Researchers from the University of Cambridge showed that burying food was done not simply because it was cold but that the jays were actually planning ahead, something that it was previously thought only humans could do.

The research to discover this behaviour was conducted by giving jays the chance to store food in a room where they were not being fed or a room where they were being fed. The experiment concluded that the jays would time and time again pick the room where they were not being fed to hide food.

Other scientists have observed that if western scrub jays are being watched when stashing food they will make some ‘fake hides’ putting their beak in the ground but not actually burying the food. They will also re-hide food again and it has been shown that they can remember the locations of up to 200 food caches.

In 2002 a New Caledonian crow called Betty demonstrated a talent for using tools that challenged the chimpanzee’s reputation for being the most proficient toolmaker in the animal kingdom.

Betty, one of a pair of crows kept at the University of Oxford made a hook from a piece of wire to retrieve a bucket of food from the bottom of a plastic tube. Her skills came to light quite by chance when the two crows were offered the choice of a straight piece of wire or a hooked wire to get at the bucket. When the male bird flew off with the hook Betty bent the tip of the straight wire to make a replacement.

To prove that this wasn’t just a fluke, the scientists presented Betty with more lengths of straight wire and proved that she was able to fashion a hook to retrieve the bucket 9 out of ten times.

Although New Caledonian crows had been known to make hooks from objects they were familiar with in their home on the Pacific archipelago of New Caledonia to extract insects and bugs from cracks and crevices, this was the first time a crow had been observed making a tool from an unfamiliar object.

In 2014 a team of researchers from the University of Auckland in New Zealand showed that crows were able to displace water. In a series of tests reminiscent of Aesop’s fable The Crow and the Pitcher the crows were offered scraps of meat placed just out of their reach floating in a series of tubes that were part-filled with water. The crows successfully worked out that by using heavy, solid objects they would be able to reach the meat faster.
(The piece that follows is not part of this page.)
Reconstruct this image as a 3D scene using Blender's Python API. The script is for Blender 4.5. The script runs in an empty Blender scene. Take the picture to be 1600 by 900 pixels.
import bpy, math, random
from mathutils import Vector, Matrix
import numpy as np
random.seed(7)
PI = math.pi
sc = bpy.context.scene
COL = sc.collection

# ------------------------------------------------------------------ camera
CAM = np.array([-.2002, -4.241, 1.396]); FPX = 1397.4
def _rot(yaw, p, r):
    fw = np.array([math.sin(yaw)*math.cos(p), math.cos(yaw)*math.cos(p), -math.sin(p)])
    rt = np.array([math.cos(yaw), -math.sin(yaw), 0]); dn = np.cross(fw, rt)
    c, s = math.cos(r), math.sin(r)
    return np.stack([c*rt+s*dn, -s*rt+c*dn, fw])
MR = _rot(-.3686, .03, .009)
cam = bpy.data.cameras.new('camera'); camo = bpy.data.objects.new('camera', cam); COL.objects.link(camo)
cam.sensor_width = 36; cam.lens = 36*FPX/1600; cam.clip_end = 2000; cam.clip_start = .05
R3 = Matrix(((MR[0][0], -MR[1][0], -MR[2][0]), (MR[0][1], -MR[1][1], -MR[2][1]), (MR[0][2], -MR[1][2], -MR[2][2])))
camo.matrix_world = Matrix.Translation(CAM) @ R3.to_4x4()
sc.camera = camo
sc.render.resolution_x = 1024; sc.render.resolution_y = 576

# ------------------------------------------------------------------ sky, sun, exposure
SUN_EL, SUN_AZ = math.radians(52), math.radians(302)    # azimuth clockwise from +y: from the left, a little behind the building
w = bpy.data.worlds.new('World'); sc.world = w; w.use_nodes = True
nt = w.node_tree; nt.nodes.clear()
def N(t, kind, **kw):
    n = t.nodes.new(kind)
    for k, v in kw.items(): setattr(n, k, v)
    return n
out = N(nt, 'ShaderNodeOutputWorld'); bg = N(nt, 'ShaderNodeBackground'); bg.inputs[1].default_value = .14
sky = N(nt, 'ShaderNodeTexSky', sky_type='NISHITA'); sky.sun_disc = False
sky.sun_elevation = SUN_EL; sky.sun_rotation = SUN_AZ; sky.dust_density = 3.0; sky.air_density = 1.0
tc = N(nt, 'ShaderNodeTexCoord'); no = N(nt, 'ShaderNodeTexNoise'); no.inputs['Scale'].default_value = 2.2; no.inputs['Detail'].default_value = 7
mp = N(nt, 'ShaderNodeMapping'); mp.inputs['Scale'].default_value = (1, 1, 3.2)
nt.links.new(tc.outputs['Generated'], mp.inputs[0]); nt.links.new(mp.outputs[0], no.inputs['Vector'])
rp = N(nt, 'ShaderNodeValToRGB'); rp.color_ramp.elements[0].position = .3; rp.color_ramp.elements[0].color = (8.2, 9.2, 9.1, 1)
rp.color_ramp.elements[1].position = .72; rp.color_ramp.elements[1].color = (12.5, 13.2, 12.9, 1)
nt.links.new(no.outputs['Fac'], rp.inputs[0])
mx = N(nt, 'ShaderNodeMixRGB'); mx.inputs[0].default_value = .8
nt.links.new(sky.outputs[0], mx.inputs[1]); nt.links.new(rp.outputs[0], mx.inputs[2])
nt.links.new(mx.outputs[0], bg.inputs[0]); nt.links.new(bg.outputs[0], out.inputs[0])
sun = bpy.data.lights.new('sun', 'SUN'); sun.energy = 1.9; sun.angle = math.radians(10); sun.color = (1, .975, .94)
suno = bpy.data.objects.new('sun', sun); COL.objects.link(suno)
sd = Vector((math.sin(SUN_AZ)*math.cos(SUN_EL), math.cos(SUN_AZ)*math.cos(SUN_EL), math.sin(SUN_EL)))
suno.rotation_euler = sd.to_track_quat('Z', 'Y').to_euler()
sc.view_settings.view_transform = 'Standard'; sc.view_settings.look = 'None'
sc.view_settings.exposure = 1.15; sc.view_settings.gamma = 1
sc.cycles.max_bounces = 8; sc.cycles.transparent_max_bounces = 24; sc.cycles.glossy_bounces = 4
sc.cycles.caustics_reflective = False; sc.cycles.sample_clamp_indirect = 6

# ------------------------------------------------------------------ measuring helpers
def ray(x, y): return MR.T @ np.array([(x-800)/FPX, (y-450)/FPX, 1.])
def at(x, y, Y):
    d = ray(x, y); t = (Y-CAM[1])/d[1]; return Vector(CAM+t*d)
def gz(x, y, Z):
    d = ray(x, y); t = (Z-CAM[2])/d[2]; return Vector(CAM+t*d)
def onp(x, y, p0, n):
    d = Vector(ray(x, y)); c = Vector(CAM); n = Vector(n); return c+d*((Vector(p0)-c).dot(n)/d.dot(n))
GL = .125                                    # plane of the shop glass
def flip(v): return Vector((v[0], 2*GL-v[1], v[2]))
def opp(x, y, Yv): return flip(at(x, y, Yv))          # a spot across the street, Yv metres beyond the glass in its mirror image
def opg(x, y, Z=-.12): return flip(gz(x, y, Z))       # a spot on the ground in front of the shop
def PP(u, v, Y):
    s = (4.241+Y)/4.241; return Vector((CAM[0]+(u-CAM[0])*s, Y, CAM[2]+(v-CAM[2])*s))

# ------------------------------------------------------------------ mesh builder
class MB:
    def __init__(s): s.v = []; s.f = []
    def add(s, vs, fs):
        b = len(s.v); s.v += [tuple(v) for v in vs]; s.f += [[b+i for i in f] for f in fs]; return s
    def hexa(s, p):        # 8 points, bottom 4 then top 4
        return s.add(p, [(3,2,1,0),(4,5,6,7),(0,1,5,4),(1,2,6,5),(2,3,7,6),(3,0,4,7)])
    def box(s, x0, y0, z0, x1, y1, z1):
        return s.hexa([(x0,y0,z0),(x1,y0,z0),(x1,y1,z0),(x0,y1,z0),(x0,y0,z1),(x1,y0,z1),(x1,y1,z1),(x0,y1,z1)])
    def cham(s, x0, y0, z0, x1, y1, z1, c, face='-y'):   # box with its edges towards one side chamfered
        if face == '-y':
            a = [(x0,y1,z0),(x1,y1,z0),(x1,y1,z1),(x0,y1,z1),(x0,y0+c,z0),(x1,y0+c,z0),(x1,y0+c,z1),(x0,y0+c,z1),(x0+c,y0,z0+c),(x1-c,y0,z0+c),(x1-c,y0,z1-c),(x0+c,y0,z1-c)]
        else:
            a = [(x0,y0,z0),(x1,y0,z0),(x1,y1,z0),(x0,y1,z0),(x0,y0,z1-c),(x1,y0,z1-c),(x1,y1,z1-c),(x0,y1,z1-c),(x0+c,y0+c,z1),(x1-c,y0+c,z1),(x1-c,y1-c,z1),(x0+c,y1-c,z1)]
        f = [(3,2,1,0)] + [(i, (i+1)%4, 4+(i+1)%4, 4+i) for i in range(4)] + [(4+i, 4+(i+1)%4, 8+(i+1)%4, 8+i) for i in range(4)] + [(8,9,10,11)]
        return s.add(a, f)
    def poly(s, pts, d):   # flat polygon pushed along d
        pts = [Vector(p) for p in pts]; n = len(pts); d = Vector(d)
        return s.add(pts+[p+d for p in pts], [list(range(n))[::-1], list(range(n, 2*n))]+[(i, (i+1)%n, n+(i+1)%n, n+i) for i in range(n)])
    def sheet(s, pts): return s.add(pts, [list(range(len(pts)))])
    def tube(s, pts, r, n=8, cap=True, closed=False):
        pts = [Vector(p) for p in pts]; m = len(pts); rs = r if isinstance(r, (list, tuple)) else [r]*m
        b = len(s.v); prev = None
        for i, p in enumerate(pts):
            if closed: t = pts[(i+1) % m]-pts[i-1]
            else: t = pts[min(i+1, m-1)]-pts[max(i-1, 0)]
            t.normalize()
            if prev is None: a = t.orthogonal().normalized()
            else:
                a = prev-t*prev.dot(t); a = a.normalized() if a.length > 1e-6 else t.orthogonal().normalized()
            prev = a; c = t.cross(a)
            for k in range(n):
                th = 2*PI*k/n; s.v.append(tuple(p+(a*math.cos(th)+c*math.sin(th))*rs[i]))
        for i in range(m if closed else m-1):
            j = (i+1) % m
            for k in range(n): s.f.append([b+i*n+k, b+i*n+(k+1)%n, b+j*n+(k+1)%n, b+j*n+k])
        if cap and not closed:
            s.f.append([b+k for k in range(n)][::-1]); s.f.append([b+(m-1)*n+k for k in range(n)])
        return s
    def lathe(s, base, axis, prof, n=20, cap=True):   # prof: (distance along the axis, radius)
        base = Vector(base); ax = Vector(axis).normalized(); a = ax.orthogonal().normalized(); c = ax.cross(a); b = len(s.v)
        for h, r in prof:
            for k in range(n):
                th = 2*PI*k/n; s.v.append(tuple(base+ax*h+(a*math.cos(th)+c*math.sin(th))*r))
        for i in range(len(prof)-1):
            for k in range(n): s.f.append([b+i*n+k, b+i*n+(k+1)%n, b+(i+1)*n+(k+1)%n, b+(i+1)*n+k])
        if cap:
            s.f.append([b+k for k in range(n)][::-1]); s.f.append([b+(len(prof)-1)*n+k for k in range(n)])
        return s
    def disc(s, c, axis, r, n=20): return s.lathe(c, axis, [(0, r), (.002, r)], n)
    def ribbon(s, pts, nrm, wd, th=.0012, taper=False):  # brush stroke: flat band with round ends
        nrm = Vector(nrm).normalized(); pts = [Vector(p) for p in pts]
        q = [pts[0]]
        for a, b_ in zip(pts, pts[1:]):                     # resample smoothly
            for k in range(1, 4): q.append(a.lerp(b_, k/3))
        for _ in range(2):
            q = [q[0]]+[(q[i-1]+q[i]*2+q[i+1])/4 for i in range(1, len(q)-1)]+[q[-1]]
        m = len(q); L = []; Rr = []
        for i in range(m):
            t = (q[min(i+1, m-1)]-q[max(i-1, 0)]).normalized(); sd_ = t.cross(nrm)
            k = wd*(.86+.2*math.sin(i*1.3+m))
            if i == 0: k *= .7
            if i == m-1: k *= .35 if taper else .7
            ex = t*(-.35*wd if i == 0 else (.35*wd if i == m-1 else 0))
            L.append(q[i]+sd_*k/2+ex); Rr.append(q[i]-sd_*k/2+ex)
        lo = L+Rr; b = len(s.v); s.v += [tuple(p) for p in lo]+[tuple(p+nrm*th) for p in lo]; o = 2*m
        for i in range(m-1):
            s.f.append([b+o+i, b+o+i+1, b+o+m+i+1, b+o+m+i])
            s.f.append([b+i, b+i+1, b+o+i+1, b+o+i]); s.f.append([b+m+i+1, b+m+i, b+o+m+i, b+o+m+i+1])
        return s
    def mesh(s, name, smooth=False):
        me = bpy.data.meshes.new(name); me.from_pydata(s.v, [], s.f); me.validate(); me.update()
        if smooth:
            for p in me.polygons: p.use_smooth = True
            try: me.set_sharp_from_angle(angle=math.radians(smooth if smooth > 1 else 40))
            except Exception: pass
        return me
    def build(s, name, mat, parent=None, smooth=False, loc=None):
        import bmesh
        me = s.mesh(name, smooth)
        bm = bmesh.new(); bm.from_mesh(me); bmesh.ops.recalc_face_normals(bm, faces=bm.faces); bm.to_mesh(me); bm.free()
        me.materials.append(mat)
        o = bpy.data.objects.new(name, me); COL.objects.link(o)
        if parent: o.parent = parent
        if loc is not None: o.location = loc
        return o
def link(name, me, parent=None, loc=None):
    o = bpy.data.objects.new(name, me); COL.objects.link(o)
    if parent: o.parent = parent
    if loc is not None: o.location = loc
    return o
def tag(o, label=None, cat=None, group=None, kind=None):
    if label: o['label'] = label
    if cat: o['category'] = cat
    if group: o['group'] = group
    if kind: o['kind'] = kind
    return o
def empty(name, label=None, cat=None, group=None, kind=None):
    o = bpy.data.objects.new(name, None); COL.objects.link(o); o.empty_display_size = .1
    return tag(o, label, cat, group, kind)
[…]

They also preferred to drop objects in tubes where they could access the food more easily picking out tubes with higher water levels.

Researchers at the University of Seattle showed that not only do crows not forget a face but will hold a grudge for a number of years.

The scientists who trapped and banded crows were dive-bombed and scolded by an angry mob from above. To ensure that crows were responding to their faces and not their clothes the team took to wearing masks including those that resembled a caveman and Dick Cheney.

One researcher ventured out in a mask he’d started wearing five years earlier and was attacked by about 50 crows who apparently had borne a grudge despite not having seen the mask for a year.